58 A plentiful place of cattle among the Moabites. See 2 Kings 3:4; Jer. 48:24, with the annotations.

59 Or, stable.

13The breaker 60is come up before them: they have broken up, and have passed through the gate, and are gone out by it: and their 61king shall pass before them, and the LORD on the 62head of them.

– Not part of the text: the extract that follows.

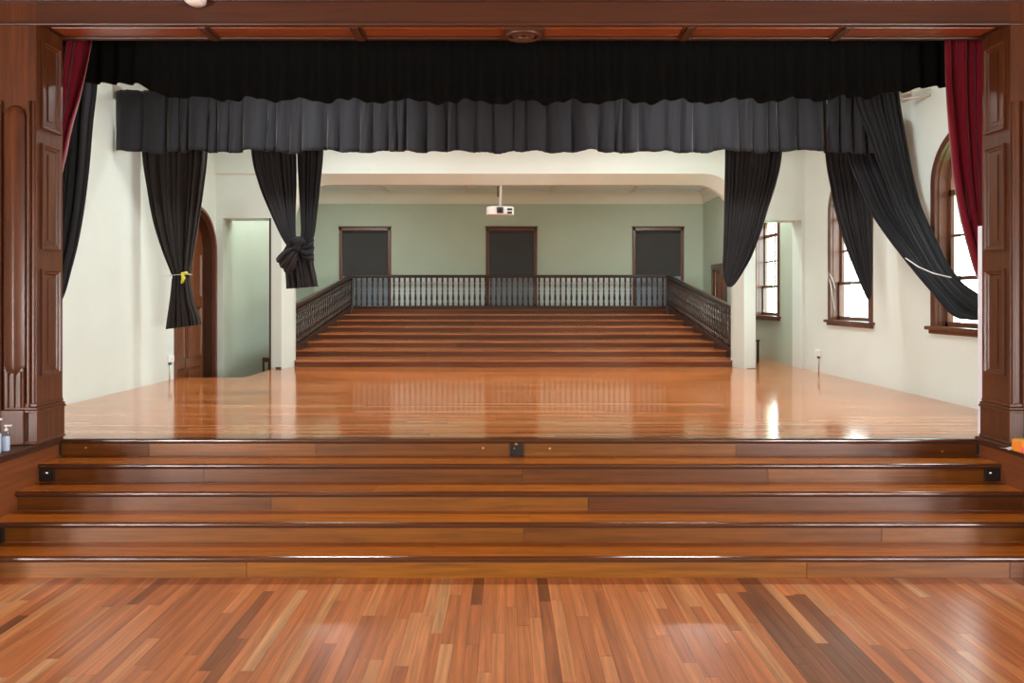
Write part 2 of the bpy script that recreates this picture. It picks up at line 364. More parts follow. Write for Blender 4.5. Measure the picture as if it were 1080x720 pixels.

60 Hebr. is marched, and so in the sequel; that is, shall surely march. God shall remove out of the way all hostile impediments to His work of grace, and make the way for it plain and smooth. Others refer it to the enemies, as was noted in the previous verse; for which the words breaker and break through are frequently used. See Psalm 17 on verse 4. Yet, when God delivers His people bodily and spiritually, He likewise violently destroys the temporal and spiritual adversaries of Him and of His church. See 2 Sam. 5:20; Isa. 28:21; 63:3, 4, 5; Micah 4:13, etc.

61 See on the previous verse.

62 Or, in the front. Hebr. head, that is, in front; taking, as it were, the vanguard among His people. Compare Isa. 52:12. Others understand that God, being become an enemy and adversary to His people, would be with the enemy, and lead them, as a general, against His rejected people. Compare Isa. 63:10; Jer. 21:5.